Five Bizarre Republicans Vie for Position in Connecticut Senatorial Race

Published by Julia Volkovah under on 11:43 AM
CHRIS POWELL: In challenging Dodd, money isn’t everything
The Register Citizen (Litchfield County, CT)
October 11, 2009

With polls showing Democratic U.S. Sen. Chris Dodd extremely vulnerable as he seeks election to a sixth term next year, the Republican nomination to challenge him is for once worth something. So there are five candidates, each with the ability to get noticed. Whether each should be taken seriously is something else.

The leader by far is eastern Connecticut’s former U.S. representative, Rob Simmons of Stonington, who in terms of experience may be as qualified for the Senate as anyone in the country -- Vietnam veteran with two Bronze Stars, CIA officer, Senate committee staff director, state representative for 10 years, U.S. representative for six years, and state government’s business advocate. He is well known throughout the state.
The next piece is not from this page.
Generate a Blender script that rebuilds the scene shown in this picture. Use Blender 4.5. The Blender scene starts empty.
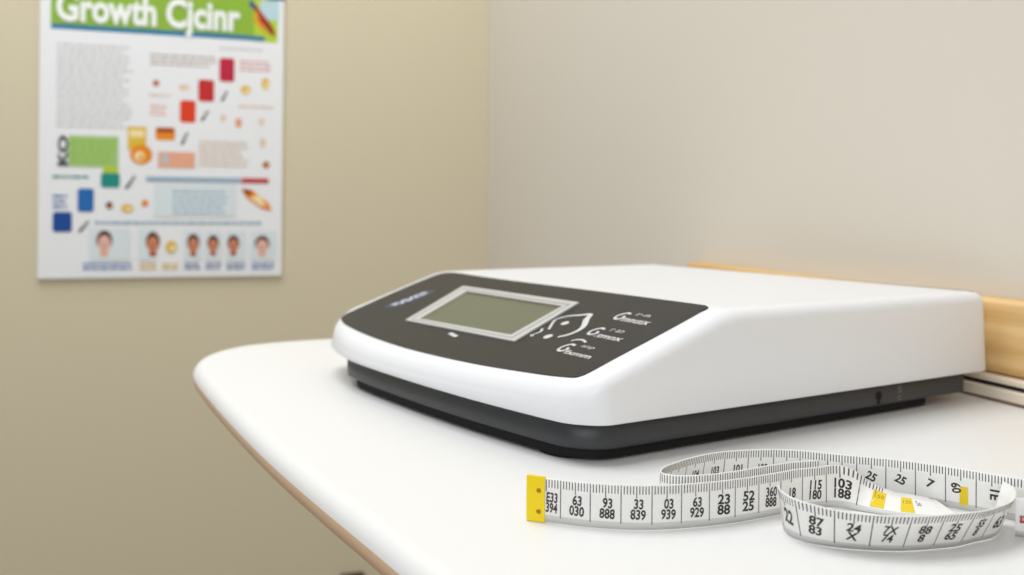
import bpy, bmesh, math, random
from mathutils import Vector, Matrix
random.seed(7)
PI = math.pi
scn = bpy.context.scene
COL = scn.collection
TOP = 0.900                      # height of the counter's upper surface

# ------------------------------------------------------------------ helpers
def lin(c):
    return tuple(((v/12.92) if v <= .04045 else ((v+.055)/1.055)**2.4) for v in (x/255 for x in c))

def mat(name, rgb, rough=.5, spec=.5, coat=0, noise=None, bump=None, metal=0, sss=0):
    m = bpy.data.materials.new(name); m.use_nodes = True
    nt = m.node_tree; b = nt.nodes['Principled BSDF']
    c = lin(rgb)
    b.inputs['Base Color'].default_value = (*c, 1)
    b.inputs['Roughness'].default_value = rough
    b.inputs['Specular IOR Level'].default_value = spec
    b.inputs['Coat Weight'].default_value = coat
    b.inputs['Metallic'].default_value = metal
    if sss:
        b.inputs['Subsurface Weight'].default_value = sss
        b.inputs['Subsurface Radius'].default_value = (.003, .003, .003)
    tc = nt.nodes.new('ShaderNodeTexCoord')
    if noise:
        sc, amt = noise
        n = nt.nodes.new('ShaderNodeTexNoise'); n.inputs['Scale'].default_value = sc
        n.inputs['Detail'].default_value = 4
        nt.links.new(tc.outputs['Object'], n.inputs['Vector'])
        r = nt.nodes.new('ShaderNodeMix'); r.data_type = 'RGBA'
        r.inputs[6].default_value = (*[v*(1-amt) for v in c], 1)
        r.inputs[7].default_value = (*[min(1, v*(1+amt)) for v in c], 1)
        nt.links.new(n.outputs['Fac'], r.inputs[0]); nt.links.new(r.outputs[2], b.inputs['Base Color'])
    if bump:
        sc, st = bump
        n = nt.nodes.new('ShaderNodeTexNoise'); n.inputs['Scale'].default_value = sc
        nt.links.new(tc.outputs['Object'], n.inputs['Vector'])
        bp = nt.nodes.new('ShaderNodeBump'); bp.inputs['Strength'].default_value = st
        bp.inputs['Distance'].default_value = .001
        nt.links.new(n.outputs['Fac'], bp.inputs['Height']); nt.links.new(bp.outputs['Normal'], b.inputs['Normal'])
    return m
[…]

In Congress Simmons was ranked among the most independent members of the Republican caucus. To some conservative Republicans, this makes Simmons a RINO -- Republican in name only. But a hard-right Republican hasn’t been elected to Congress from Connecticut since 1968, when Fairfield County’s Gold Coast sent to the House that Vietnam war-supporting, Justice William O. Douglas-impeaching plutocrat, Lowell P. Weicker Jr.

Simmons is hard-working and his long record makes him a known quantity. It also offers points of attack, like his support for going to war in Iraq and Afghanistan. But now that those wars have been taken over by a Democratic administration, Simmons may be off the hook.

Some Republicans view Simmons’ experience as a drawback, insofar as it connotes his age, 66, which puts in doubt his ability to hold the Senate seat for the party with a second term. Some of these Republicans find Waterbury state Sen. Sam Caligiuri more attractive. While Caligiuri’s experience is a fraction of Simmons’, he has excelled as president of Waterbury’s Board of Aldermen and acting mayor and, for the last three years, state senator. As acting mayor he lifted Waterbury out of a horrifying scandal and began to get the city’s budget under control. In the state Senate he has candidly noted the excesses of the state budget even when fellow Republicans were going along. Caligiuri’s weaknesses are his lack of statewide recognition and his fund-raising ability.

Another candidate is Greenwich businessman Tom Foley, former ambassador to Ireland by virtue of his raising a lot of money for President George W. Bush’s campaign. Foley already has raised a lot of money for his own campaign but he is unknown, and being a Bush money man isn’t likely to have much appeal to Connecticut voters.

Then there are two candidates for whom fund raising will be no problem, just nearly everything else.

Peter Schiff of Weston, an investment company manager and frequent commentator on financial market programs on television, is noted for having predicted the 2008 financial market crash. His libertarian economic philosophy is refreshing amid government bailouts and takeovers but probably would leave big money just as much in charge of the country as it is now. Schiff’s father, Irwin, the famous tax resister, is in federal prison, which would cause inconvenient discussion. Schiff has raised a million dollars from a national libertarian network but not only lacks experience with issues beyond the markets; he admits having hardly ever voted. He announced his candidacy on a national TV program, not in Connecticut, where he is little-known.

The fifth candidate, Linda McMahon of Greenwich, made a fortune from a business of grotesque comedy — World Wrestling Entertainment Inc. — and her candidacy is following suit. Her only experience in government is her recent appointment by Governor Rell to the state Board of Education. McMahon boasts of limiting contributions to her campaign to $100 per person but has put no limit on what she might spend from her personal funds and already has blanketed the state with mailings and television commercials. She complains about establishment politicians but has been a major donor to them — and more to Democrats than to Republicans. She too admits hardly ever voting.

Dodd may hope that Foley, Schiff, or McMahon can buy the Republican nomination in a primary with a mere plurality in a divisive five-way race. For having long extracted millions in campaign contributions from the financial industry, which he oversees as chairman of the Senate Banking Committee, only to find himself widely distrusted back home, Dodd now may know that money isn’t everything.

Chris Powell is the managing editor of the Journal Inquirer in Manchester.